DATA EXTRACT:

━━━

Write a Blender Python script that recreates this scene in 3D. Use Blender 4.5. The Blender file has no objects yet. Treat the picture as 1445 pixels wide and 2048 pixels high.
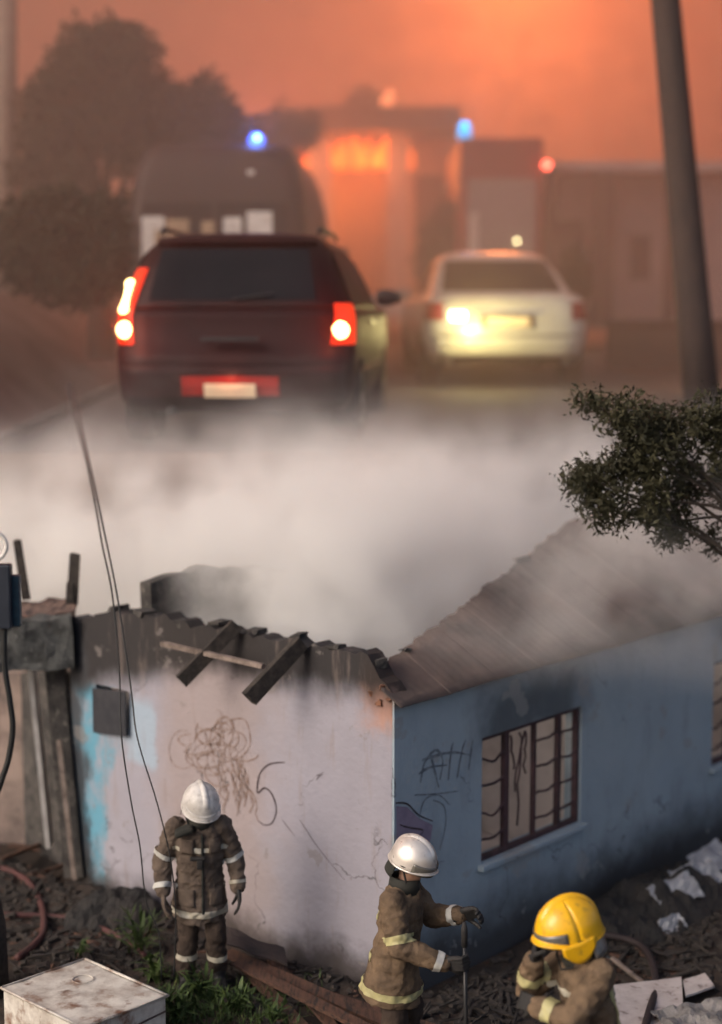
import bpy, bmesh, math, random
from mathutils import Vector, Matrix, noise as mnoise
R = math.radians
rnd = random.Random(7)
sc = bpy.context.scene
COL = sc.collection

# ---------------------------------------------------------------- camera
FPX, HCAM = 3290.0, 5.95                     # focal length in pixels of a 2048 high picture, eye height
TILT = math.atan(404.0 / FPX)
cam_d = bpy.data.cameras.new('camera')
cam = bpy.data.objects.new('camera', cam_d)
COL.objects.link(cam)
cam.location = (0, 0, HCAM)
cam.rotation_euler = (math.pi / 2 - TILT, 0, 0)
cam_d.sensor_fit = 'VERTICAL'
cam_d.sensor_height = 24.0
cam_d.lens = 24.0 * FPX / 2048.0
cam_d.clip_end = 2000.0
cam_d.dof.use_dof = True
cam_d.dof.focus_distance = 12.9
cam_d.dof.aperture_fstop = cam_d.lens / 1000.0 / 0.13
sc.camera = cam

# ---------------------------------------------------------------- sky, sun, exposure
SUN_DIR = Vector((-0.80, -0.52, 0.55)).normalized()      # towards the sun
world = bpy.data.worlds.new('World')
sc.world = world
world.use_nodes = True
wn = world.node_tree.nodes
bg = wn['Background']
sky = wn.new('ShaderNodeTexSky')
sky.sky_type = 'NISHITA'
sky.sun_disc = False
sky.sun_elevation = math.asin(SUN_DIR.z)
sky.sun_rotation = math.atan2(SUN_DIR.x, SUN_DIR.y)
sky.air_density = 0.7
sky.dust_density = 4.0
sky.ozone_density = 0.3
world.node_tree.links.new(sky.outputs[0], bg.inputs[0])
bg.inputs[1].default_value = 0.15
sun_d = bpy.data.lights.new('sun', 'SUN')
sun_d.energy = 1.35
sun_d.angle = R(32)
sun_d.color = (1.0, 0.93, 0.86)
sun = bpy.data.objects.new('sun', sun_d)
COL.objects.link(sun)
sun.location = (-20, -10, 30)
sun.rotation_euler = (-SUN_DIR).to_track_quat('-Z', 'Y').to_euler()
vs = sc.view_settings
vs.view_transform = 'Standard'
vs.look = 'None'
vs.exposure = 0.2
vs.gamma = 1.0
vs.use_curve_mapping = False
cy = sc.cycles
cy.use_denoising = True
cy.volume_bounces = 4
cy.max_bounces = 6
cy.diffuse_bounces = 3
cy.glossy_bounces = 2
cy.volume_step_rate = 0.9
cy.volume_max_steps = 128
cy.use_adaptive_sampling = True
cy.adaptive_threshold = 0.05
cy.sample_clamp_indirect = 6.0

# ---------------------------------------------------------------- helpers
_ct, _st = math.cos(TILT), math.sin(TILT)
def at(px, py, Y):
    """point of the place seen at photo pixel (px,py) on the plane at distance Y"""
    dx, dz = px - 722.5, py - 1024.0
    d = Vector((dx, FPX * _ct - dz * _st, -FPX * _st - dz * _ct))
    return Vector((0, 0, HCAM)) + d * (Y / d.y)
def atz(px, py, z):
    dx, dz = px - 722.5, py - 1024.0
    d = Vector((dx, FPX * _ct - dz * _st, -FPX * _st - dz * _ct))
    return Vector((0, 0, HCAM)) + d * ((z - HCAM) / d.z)

def mk(name, c1, c2=None, scale=5.0, lo=0.4, hi=0.65, rough=0.8, bump=0.0, bscale=40.0, metal=0.0,
       spec=0.4, c3=None, scale3=20.0, lo3=0.55, hi3=0.7, coat=0.0, emit=None, estr=0.0, detail=7.0, stretch=None, rvar=0.0):
    m = bpy.data.materials.new(name)
    m.use_nodes = True
    nt = m.node_tree
    N, L = nt.nodes, nt.links
    b = N['Principled BSDF']
    b.inputs['Roughness'].default_value = rough
    b.inputs['Metallic'].default_value = metal
    b.inputs['Specular IOR Level'].default_value = spec
    b.inputs['Coat Weight'].default_value = coat
    tc = N.new('ShaderNodeTexCoord')
    mp = N.new('ShaderNodeMapping')
    L.new(tc.outputs['Object'], mp.inputs[0])
    if stretch: mp.inputs['Scale'].default_value = stretch
    col = None
    def nz(s, d=detail):
        n = N.new('ShaderNodeTexNoise')
        n.inputs['Scale'].default_value = s
        n.inputs['Detail'].default_value = d
        n.inputs['Roughness'].default_value = 0.62
        L.new(mp.outputs[0], n.inputs['Vector'])
        return n
    if c2 is None:
        c2 = tuple(min(1, x * 0.78) for x in c1)
    n = nz(scale)
    r = N.new('ShaderNodeValToRGB')
    r.color_ramp.elements[0].position, r.color_ramp.elements[1].position = lo, hi
    r.color_ramp.elements[0].color = (*c1, 1)
    r.color_ramp.elements[1].color = (*c2, 1)
    L.new(n.outputs[0], r.inputs[0])
    col = r.outputs[0]
    if c3:
        n3 = nz(scale3)
        r3 = N.new('ShaderNodeValToRGB')
        r3.color_ramp.elements[0].position, r3.color_ramp.elements[1].position = lo3, hi3
        L.new(n3.outputs[0], r3.inputs[0])
        mx = N.new('ShaderNodeMix'); mx.data_type = 'RGBA'
        L.new(r3.outputs[0], mx.inputs[0]); L.new(col, mx.inputs[6]); mx.inputs[7].default_value = (*c3, 1)
        col = mx.outputs[2]
    L.new(col, b.inputs['Base Color'])
    if bump:
        nb = nz(bscale)
        bp = N.new('ShaderNodeBump')
        bp.inputs['Strength'].default_value = bump
        bp.inputs['Distance'].default_value = 0.02
        L.new(nb.outputs[0], bp.inputs['Height'])
        L.new(bp.outputs[0], b.inputs['Normal'])
    if rvar:
        nr = nz(scale * 2)
        mr = N.new('ShaderNodeMapRange')
        mr.inputs[3].default_value = max(0, rough - rvar); mr.inputs[4].default_value = min(1, rough + rvar)
        L.new(nr.outputs[0], mr.inputs[0]); L.new(mr.outputs[0], b.inputs['Roughness'])
    if emit:
        b.inputs['Emission Color'].default_value = (*emit, 1)
        b.inputs['Emission Strength'].default_value = estr
    return m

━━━

WRITTEN REQUEST:
Give back the whole listing as it stands, minus its pictures.

SOLUTION FOR THIS PROBLEM:
Write a Blender Python script that recreates this scene in 3D. Use Blender 4.5. The Blender file has no objects yet. Treat the picture as 1445 pixels wide and 2048 pixels high.
import bpy, bmesh, math, random
from mathutils import Vector, Matrix, noise as mnoise
R = math.radians
rnd = random.Random(7)
sc = bpy.context.scene
COL = sc.collection

# ---------------------------------------------------------------- camera
FPX, HCAM = 3290.0, 5.95                     # focal length in pixels of a 2048 high picture, eye height
TILT = math.atan(404.0 / FPX)
cam_d = bpy.data.cameras.new('camera')
cam = bpy.data.objects.new('camera', cam_d)
COL.objects.link(cam)
cam.location = (0, 0, HCAM)
cam.rotation_euler = (math.pi / 2 - TILT, 0, 0)
cam_d.sensor_fit = 'VERTICAL'
cam_d.sensor_height = 24.0
cam_d.lens = 24.0 * FPX / 2048.0
cam_d.clip_end = 2000.0
cam_d.dof.use_dof = True
cam_d.dof.focus_distance = 12.9
cam_d.dof.aperture_fstop = cam_d.lens / 1000.0 / 0.13
sc.camera = cam

# ---------------------------------------------------------------- sky, sun, exposure
SUN_DIR = Vector((-0.80, -0.52, 0.55)).normalized()      # towards the sun
world = bpy.data.worlds.new('World')
sc.world = world
world.use_nodes = True
wn = world.node_tree.nodes
bg = wn['Background']
sky = wn.new('ShaderNodeTexSky')
sky.sky_type = 'NISHITA'
sky.sun_disc = False
sky.sun_elevation = math.asin(SUN_DIR.z)
sky.sun_rotation = math.atan2(SUN_DIR.x, SUN_DIR.y)
sky.air_density = 0.7
sky.dust_density = 4.0
sky.ozone_density = 0.3
world.node_tree.links.new(sky.outputs[0], bg.inputs[0])
bg.inputs[1].default_value = 0.15
sun_d = bpy.data.lights.new('sun', 'SUN')
sun_d.energy = 1.35
sun_d.angle = R(32)
sun_d.color = (1.0, 0.93, 0.86)
sun = bpy.data.objects.new('sun', sun_d)
COL.objects.link(sun)
sun.location = (-20, -10, 30)
sun.rotation_euler = (-SUN_DIR).to_track_quat('-Z', 'Y').to_euler()
vs = sc.view_settings
vs.view_transform = 'Standard'
vs.look = 'None'
vs.exposure = 0.2
vs.gamma = 1.0
vs.use_curve_mapping = False
cy = sc.cycles
cy.use_denoising = True
cy.volume_bounces = 4
cy.max_bounces = 6
cy.diffuse_bounces = 3
cy.glossy_bounces = 2
cy.volume_step_rate = 0.9
cy.volume_max_steps = 128
cy.use_adaptive_sampling = True
cy.adaptive_threshold = 0.05
cy.sample_clamp_indirect = 6.0

# ---------------------------------------------------------------- helpers
_ct, _st = math.cos(TILT), math.sin(TILT)
def at(px, py, Y):
    """point of the place seen at photo pixel (px,py) on the plane at distance Y"""
    dx, dz = px - 722.5, py - 1024.0
    d = Vector((dx, FPX * _ct - dz * _st, -FPX * _st - dz * _ct))
    return Vector((0, 0, HCAM)) + d * (Y / d.y)
def atz(px, py, z):
    dx, dz = px - 722.5, py - 1024.0
    d = Vector((dx, FPX * _ct - dz * _st, -FPX * _st - dz * _ct))
    return Vector((0, 0, HCAM)) + d * ((z - HCAM) / d.z)

def mk(name, c1, c2=None, scale=5.0, lo=0.4, hi=0.65, rough=0.8, bump=0.0, bscale=40.0, metal=0.0,
       spec=0.4, c3=None, scale3=20.0, lo3=0.55, hi3=0.7, coat=0.0, emit=None, estr=0.0, detail=7.0, stretch=None, rvar=0.0):
    m = bpy.data.materials.new(name)
    m.use_nodes = True
    nt = m.node_tree
    N, L = nt.nodes, nt.links
    b = N['Principled BSDF']
    b.inputs['Roughness'].default_value = rough
    b.inputs['Metallic'].default_value = metal
    b.inputs['Specular IOR Level'].default_value = spec
    b.inputs['Coat Weight'].default_value = coat
    tc = N.new('ShaderNodeTexCoord')
    mp = N.new('ShaderNodeMapping')
    L.new(tc.outputs['Object'], mp.inputs[0])
    if stretch: mp.inputs['Scale'].default_value = stretch
    col = None
    def nz(s, d=detail):
        n = N.new('ShaderNodeTexNoise')
        n.inputs['Scale'].default_value = s
        n.inputs['Detail'].default_value = d
        n.inputs['Roughness'].default_value = 0.62
        L.new(mp.outputs[0], n.inputs['Vector'])
        return n
    if c2 is None:
        c2 = tuple(min(1, x * 0.78) for x in c1)
    n = nz(scale)
    r = N.new('ShaderNodeValToRGB')
    r.color_ramp.elements[0].position, r.color_ramp.elements[1].position = lo, hi
    r.color_ramp.elements[0].color = (*c1, 1)
    r.color_ramp.elements[1].color = (*c2, 1)
    L.new(n.outputs[0], r.inputs[0])
    col = r.outputs[0]
    if c3:
        n3 = nz(scale3)
        r3 = N.new('ShaderNodeValToRGB')
        r3.color_ramp.elements[0].position, r3.color_ramp.elements[1].position = lo3, hi3
        L.new(n3.outputs[0], r3.inputs[0])
        mx = N.new('ShaderNodeMix'); mx.data_type = 'RGBA'
        L.new(r3.outputs[0], mx.inputs[0]); L.new(col, mx.inputs[6]); mx.inputs[7].default_value = (*c3, 1)
        col = mx.outputs[2]
    L.new(col, b.inputs['Base Color'])
    if bump:
        nb = nz(bscale)
        bp = N.new('ShaderNodeBump')
        bp.inputs['Strength'].default_value = bump
        bp.inputs['Distance'].default_value = 0.02
        L.new(nb.outputs[0], bp.inputs['Height'])
        L.new(bp.outputs[0], b.inputs['Normal'])
    if rvar:
        nr = nz(scale * 2)
        mr = N.new('ShaderNodeMapRange')
        mr.inputs[3].default_value = max(0, rough - rvar); mr.inputs[4].default_value = min(1, rough + rvar)
        L.new(nr.outputs[0], mr.inputs[0]); L.new(mr.outputs[0], b.inputs['Roughness'])
    if emit:
        b.inputs['Emission Color'].default_value = (*emit, 1)
        b.inputs['Emission Strength'].default_value = estr
    return m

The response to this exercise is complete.